Gender Pay Gap: Why Women Are Still Working for Free
New analysis from the Trades Union Congress highlights the continuing scale of inequality in the workplace. According to its latest findings, women in the UK effectively work for free for the first 47 days of the year compared with men. On average, this amounts to a loss of more than £2,548 a year.
This means that, while men are paid from the start of the year, many women only begin earning the equivalent of a full salary from mid February. Despite years of discussion and policy commitments, the gender pay gap remains firmly in place.
The Scale of the Problem
The TUC analysis shows that the gender pay gap currently stands at 12.8 per cent. At the current rate of progress, it will take until 2056 to close this gap.
This is not a marginal issue affecting a small group of workers. It is a widespread structural problem that cuts across industries, ages, and job roles. Women’s lower average earnings reflect long standing inequalities in access to opportunities, progression, and fair pay.
Pay Gaps Across Industries
The pay gap exists across the economy, including in sectors where women make up the majority of the workforce.
In health and social care, the gap stands at 12.8 per cent, meaning women effectively work 47 days unpaid. In education, the gap rises to 17 per cent, equivalent to 62 days of unpaid work. In wholesale and retail, women earn 10.5 per cent less, amounting to 38 unpaid days.
The widest gap is found in finance and insurance, where women earn 27.2 per cent less than men. In this sector, women effectively work without pay for 99 days and only begin earning in early April.
These figures demonstrate that female dominated sectors are not protected from inequality. In many cases, they are among the most affected.
How the Pay Gap Changes with Age
The gender pay gap affects women throughout their working lives, from their first job to retirement. However, it becomes more pronounced in later years.
Women aged 40 to 49 face a gap of 16.2 per cent, working the equivalent of 59 days for free. Those aged 50 to 59 experience the highest gap at 19.7 per cent, or 72 unpaid days. Women aged 60 and over still face a gap of 17.7 per cent.
These patterns reflect the cumulative impact of career breaks, reduced hours, and missed opportunities for progression. Many women step back from full time work to care for children, elderly relatives, or grandchildren. This unpaid labour is essential to society, yet it continues to be financially penalised.
Why the Gap Persists
The TUC identifies several key factors driving the pay gap:
- Women are more likely to work part time due to caring responsibilities, which often comes with lower hourly pay and fewer progression opportunities.
- Access to affordable childcare and social care remains limited.
- Flexible and high quality jobs are still too scarce.
- Women are underrepresented in senior and higher paid roles.
Together, these issues create a system in which women’s work is consistently undervalued.
The Need for Stronger Action
The TUC has welcomed proposals under the Employment Rights Act that would require employers to publish action plans to tackle gender pay gaps. However, it argues that these plans must be ambitious, transparent, and enforceable if they are to make a real difference.
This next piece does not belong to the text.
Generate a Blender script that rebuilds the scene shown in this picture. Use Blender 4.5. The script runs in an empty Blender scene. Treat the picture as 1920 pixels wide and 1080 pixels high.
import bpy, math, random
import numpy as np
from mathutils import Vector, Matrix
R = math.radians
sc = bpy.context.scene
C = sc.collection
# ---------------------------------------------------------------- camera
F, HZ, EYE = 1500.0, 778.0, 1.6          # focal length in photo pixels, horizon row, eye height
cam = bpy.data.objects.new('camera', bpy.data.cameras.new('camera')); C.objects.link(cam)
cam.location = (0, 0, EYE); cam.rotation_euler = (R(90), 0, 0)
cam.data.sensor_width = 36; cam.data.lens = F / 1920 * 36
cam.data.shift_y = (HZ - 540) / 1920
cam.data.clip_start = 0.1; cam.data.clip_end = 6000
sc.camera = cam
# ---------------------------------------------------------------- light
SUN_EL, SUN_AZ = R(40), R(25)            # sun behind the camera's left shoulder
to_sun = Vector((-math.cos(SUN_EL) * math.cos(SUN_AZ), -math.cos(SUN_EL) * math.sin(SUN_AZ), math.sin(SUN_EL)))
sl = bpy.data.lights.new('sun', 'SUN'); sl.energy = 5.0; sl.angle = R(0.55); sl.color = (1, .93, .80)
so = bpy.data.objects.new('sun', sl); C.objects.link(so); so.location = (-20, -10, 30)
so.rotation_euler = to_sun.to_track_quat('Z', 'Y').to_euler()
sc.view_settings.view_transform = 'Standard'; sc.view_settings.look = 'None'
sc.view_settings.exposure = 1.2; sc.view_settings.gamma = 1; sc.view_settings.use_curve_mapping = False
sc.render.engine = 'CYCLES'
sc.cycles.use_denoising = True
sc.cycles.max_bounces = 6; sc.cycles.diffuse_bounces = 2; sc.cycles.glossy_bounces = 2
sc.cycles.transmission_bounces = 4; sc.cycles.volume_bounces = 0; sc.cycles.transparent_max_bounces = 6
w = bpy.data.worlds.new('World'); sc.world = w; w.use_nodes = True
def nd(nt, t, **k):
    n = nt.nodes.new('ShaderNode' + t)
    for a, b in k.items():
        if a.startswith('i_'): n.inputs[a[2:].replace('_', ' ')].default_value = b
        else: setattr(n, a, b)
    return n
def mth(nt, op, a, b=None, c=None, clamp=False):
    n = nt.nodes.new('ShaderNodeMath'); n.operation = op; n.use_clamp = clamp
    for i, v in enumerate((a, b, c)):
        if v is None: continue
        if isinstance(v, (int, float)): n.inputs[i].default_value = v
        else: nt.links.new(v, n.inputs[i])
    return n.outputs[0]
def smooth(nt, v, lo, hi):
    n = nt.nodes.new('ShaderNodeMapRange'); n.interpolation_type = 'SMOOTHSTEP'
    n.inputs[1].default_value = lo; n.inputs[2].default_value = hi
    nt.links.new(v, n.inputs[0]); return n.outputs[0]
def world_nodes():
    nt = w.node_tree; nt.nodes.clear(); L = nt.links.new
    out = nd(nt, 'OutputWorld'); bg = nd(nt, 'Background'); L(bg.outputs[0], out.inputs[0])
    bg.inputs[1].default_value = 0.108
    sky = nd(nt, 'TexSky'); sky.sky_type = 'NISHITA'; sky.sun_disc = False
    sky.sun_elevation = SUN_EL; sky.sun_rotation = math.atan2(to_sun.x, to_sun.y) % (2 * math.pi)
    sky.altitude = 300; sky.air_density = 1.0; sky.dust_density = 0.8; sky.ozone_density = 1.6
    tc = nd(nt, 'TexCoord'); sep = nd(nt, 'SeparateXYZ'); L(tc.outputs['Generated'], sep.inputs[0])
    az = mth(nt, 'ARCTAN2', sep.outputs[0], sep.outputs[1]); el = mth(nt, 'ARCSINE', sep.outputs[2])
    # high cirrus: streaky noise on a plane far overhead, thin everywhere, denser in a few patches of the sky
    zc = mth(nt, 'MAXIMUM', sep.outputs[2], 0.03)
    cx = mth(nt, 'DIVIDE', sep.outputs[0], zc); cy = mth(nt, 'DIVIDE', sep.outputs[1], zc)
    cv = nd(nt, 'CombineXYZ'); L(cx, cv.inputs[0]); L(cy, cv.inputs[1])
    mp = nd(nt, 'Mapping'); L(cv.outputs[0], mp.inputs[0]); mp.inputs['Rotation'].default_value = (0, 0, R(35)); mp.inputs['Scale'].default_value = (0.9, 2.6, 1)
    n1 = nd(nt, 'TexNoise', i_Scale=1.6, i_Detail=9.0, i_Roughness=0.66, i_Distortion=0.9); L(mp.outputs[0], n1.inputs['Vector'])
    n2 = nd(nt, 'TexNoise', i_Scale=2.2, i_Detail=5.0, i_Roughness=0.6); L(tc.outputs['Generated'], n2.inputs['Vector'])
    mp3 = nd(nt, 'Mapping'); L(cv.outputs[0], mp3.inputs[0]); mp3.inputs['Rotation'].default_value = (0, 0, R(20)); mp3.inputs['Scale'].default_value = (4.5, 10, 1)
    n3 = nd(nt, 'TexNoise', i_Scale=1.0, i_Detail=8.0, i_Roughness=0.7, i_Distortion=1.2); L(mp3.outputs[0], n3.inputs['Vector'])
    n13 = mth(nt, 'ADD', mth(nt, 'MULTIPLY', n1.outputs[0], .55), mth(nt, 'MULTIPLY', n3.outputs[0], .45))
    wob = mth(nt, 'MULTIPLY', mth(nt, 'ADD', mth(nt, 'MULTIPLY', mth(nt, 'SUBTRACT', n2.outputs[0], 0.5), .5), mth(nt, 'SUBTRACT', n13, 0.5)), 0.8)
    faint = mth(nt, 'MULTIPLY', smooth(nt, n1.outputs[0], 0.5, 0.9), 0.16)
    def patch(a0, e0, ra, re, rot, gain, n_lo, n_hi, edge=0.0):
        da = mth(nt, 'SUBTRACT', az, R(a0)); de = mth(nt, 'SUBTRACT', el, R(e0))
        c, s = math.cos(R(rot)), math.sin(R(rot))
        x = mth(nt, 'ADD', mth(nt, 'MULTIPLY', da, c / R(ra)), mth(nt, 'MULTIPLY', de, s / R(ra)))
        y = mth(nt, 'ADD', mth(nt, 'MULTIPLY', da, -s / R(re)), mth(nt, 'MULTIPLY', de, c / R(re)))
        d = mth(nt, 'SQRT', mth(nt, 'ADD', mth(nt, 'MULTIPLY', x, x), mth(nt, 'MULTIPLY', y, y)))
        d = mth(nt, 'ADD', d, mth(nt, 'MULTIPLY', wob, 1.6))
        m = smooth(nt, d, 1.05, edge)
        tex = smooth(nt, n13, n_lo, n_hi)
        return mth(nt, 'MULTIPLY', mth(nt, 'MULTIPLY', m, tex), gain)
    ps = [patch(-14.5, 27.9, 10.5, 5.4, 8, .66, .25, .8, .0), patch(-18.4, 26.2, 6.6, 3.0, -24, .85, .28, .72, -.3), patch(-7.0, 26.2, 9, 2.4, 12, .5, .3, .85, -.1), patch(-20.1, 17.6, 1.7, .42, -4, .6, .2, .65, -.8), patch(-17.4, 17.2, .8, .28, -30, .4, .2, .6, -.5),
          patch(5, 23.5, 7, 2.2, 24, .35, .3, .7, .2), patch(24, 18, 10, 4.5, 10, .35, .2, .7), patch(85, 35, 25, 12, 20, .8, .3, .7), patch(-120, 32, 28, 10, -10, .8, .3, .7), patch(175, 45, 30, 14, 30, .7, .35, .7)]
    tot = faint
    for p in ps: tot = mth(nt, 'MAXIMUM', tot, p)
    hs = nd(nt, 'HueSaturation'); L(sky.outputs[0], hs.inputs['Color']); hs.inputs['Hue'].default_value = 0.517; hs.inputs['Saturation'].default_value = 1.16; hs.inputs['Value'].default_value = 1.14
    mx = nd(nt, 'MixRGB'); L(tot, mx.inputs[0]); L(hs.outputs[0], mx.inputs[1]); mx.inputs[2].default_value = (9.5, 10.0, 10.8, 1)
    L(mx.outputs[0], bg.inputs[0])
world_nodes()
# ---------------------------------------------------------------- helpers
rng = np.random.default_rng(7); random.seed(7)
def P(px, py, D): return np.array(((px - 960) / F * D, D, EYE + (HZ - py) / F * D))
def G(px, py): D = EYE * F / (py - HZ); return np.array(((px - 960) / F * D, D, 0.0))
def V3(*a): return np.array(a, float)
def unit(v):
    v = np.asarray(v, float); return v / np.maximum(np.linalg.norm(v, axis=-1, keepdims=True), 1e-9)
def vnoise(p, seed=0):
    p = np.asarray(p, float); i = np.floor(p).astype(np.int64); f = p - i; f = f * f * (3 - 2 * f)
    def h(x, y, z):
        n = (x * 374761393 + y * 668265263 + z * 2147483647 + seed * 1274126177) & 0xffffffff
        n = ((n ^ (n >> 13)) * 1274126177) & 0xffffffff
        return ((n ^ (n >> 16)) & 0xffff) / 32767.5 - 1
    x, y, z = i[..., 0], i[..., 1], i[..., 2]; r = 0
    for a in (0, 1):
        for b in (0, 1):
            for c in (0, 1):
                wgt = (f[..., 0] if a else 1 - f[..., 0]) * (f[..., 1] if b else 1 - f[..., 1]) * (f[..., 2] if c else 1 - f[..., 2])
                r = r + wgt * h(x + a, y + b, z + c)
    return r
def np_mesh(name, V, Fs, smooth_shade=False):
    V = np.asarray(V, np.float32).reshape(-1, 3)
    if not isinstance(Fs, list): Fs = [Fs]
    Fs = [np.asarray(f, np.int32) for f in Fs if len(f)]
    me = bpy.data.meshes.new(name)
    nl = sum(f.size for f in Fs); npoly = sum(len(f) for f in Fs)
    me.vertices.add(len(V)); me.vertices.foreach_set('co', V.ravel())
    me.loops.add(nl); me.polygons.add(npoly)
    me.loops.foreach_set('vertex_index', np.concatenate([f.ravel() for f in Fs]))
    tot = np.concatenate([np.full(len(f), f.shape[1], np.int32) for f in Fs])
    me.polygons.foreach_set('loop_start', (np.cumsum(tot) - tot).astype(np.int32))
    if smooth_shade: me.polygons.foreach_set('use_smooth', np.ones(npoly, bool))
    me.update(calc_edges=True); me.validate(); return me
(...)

These measures are also expected to form the basis for future ethnicity and disability pay gap reporting. Getting the framework right now is therefore essential.
The TUC is also calling for improvements to parental leave. Greater access to paid leave for both parents would allow families to share caring responsibilities more equally, reducing the long term impact on women’s careers.
Better childcare provision and stronger rights to flexible working are also central to any meaningful solution.
Voices from the TUC
TUC General Secretary Paul Nowak described the situation in stark terms:
“Women have effectively been working for free for the first month and a half of the year compared to men. Imagine turning up to work every single day and not getting paid. That’s the reality of the gender pay gap. In 2026 that should be unthinkable.
“With the cost of living still biting hard, women simply can’t afford to keep losing out. They deserve their fair share.
“The Employment Rights Act is an important step forward for pay parity for women. It will ban exploitative zero hours contracts, which disproportionately hit women and their pay packets. And it will make employers publish action plans for tackling their gender gaps, but these plans must be tough, ambitious, and built to deliver real change.
“Let’s be clear. The government needs to turbo charge its approach, or women will continue to lose out.”
A Call for Fairness
The gender pay gap is not inevitable. It is the result of policy choices, workplace practices, and social attitudes that can be changed.
Closing the gap requires coordinated action from government, employers, and society as a whole. It means valuing care, investing in childcare, supporting flexible working, and holding organisations to account for unequal pay.
The latest TUC findings are a reminder that progress cannot be taken for granted. Real change demands commitment, courage, and sustained action.